Massimo Gaggi, Corriere della Sera 18/06/2010, 18 giugno 2010
ORA WALL STREET SCOPRE LA BONTA’. PIU’ FILANTROPIA PER FARSI PERDONARE - A
New York, come ogni anno, con l’estate fioriscono le attività filantropiche. Che, da un paio d’anni a questa parte, vedono protagoniste assolute le banche di Wall Street. Soldi in beneficenza, gli istituti di credito ne hanno sempre devoluti un bel po’, ma da quando la crisi finanziaria del 2008 e le polemiche sui «superbonus» dei manager li hanno resi assai impopolari, i banchieri hanno cambiato marcia: spingono i loro dipendenti a partecipare come volontari a ogni tipo di attività filantropica nel tentativo di migliorare l’immagine pubblica del loro istituto.
Bank of America, che nel 2009 ha devoluto 800 mila ore di lavoro del personale ad attività di volontariato, ha lanciato la «Sfida del milione di ore», spingendo i suoi 280 mila dipendenti a tagliare questo traguardo entro la fine del 2010. A volte partecipare a programmi di questo tipo può perfino aiutare la carriera. Alla banca HSBC, ad esempio, la partecipazione ad attività filantropiche non incide in linea generale sulle valutazioni professionali, ma un funzionario che guida un gruppo di cento volontari nella pulizia di un parco o di una spiaggia, può veder spuntare nel suo profilo una nota che sottolinea la sua capacità di leadership.

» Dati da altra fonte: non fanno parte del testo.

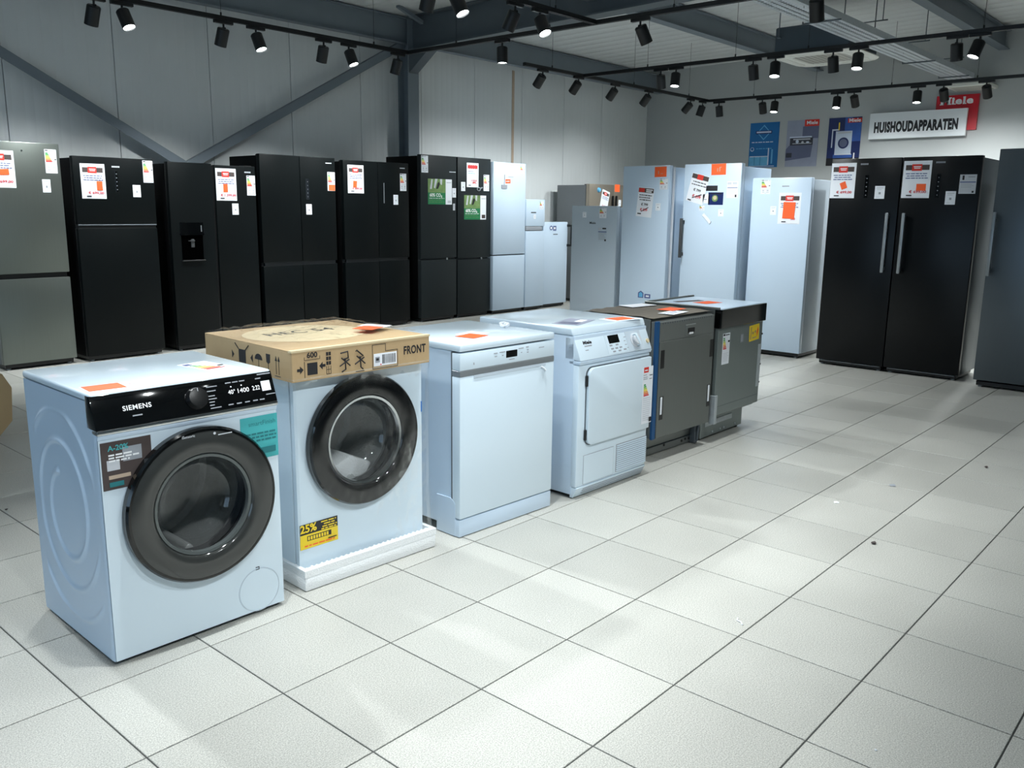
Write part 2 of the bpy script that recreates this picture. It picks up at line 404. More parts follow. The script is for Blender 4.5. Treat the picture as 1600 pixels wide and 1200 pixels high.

Tra le banche più impegnate nelle attività filantropiche c’è sicuramente la Goldman Sachs, quella che ha visto più rapidamente deteriorarsi la sua reputazione: nell’indice di gradimento dei marchi periodicamente redatto dalla «Reuters», la grande banca d’affari di Wall Street è scesa addirittura sotto la BP della marea nera nel Golfo del Messico.
Il settimanle «New York Observer» ha appena pubblicato un elenco di attività di volontariato che i dipendenti della banca si sono impegnati a svolgere nelle prossime settimane: assistenza agli animali abbandonati di Williamsburg, il nuovo quartiere degli artisti a nord di Brooklyn; una puntata in un istituto per ciechi del New Jersey dove verrà organizzato un party a base di gelati; una giornata coi bambini delle famiglie povere di Brooklyn a pescare nel laghetto del Prospect Park. Ci hanno provato già l’hanno scorso, nota con una punta d’ironia il giornale: non presero nemmeno un pesce e un bambino cadde nel lago.
Nessuno è obbligato a partecipare - spiega su fins.com, un sito della Dow Jones specializzato nell’analisi delle carriere finanziarie, Sidharth Kakkar, ex analista di Goldman - aggiungendo, però, che la spinta a entrare nei Communty Team Works dell’istituto è piuttosto energica. Parallelamente Goldman ha destinato per quest’anno alla sua fondazione filantropica ben 500 milioni di dollari, il quadruplo dei 130 stanziati nel 2008.
Anche le fondazioni di Citigroup e JP Morgan Chase sono in piena stagione filantropica, mentre la Morgan Stanley ha organizzato una specie di torneo: squadre di dipendenti volontari competono tra loro cercando di offrire l’idea migliore nel campo dell’assistenza. A chi vince vanno 25 mila dollari per sviluppare il proprio progetto. Fino a qualche tempo fa i campioni della filantropia erano gli operatori dell’energia e le industrie manifatturiere che cercavano di far dimenticare i guai combinati sul piano ambientale. Nulla di nuovo: l’America è piena di musei, biblioteche e teatri fatti edificare da miliardari che volevano vedere il loro nome impresso nel marmo e che avevano da farsi perdonare un passato di capitalisti particolarmente rapaci: i Carnegie, i Rockefeller, i Vanderbilt. Ora tocca gli ex titani di Wall Street.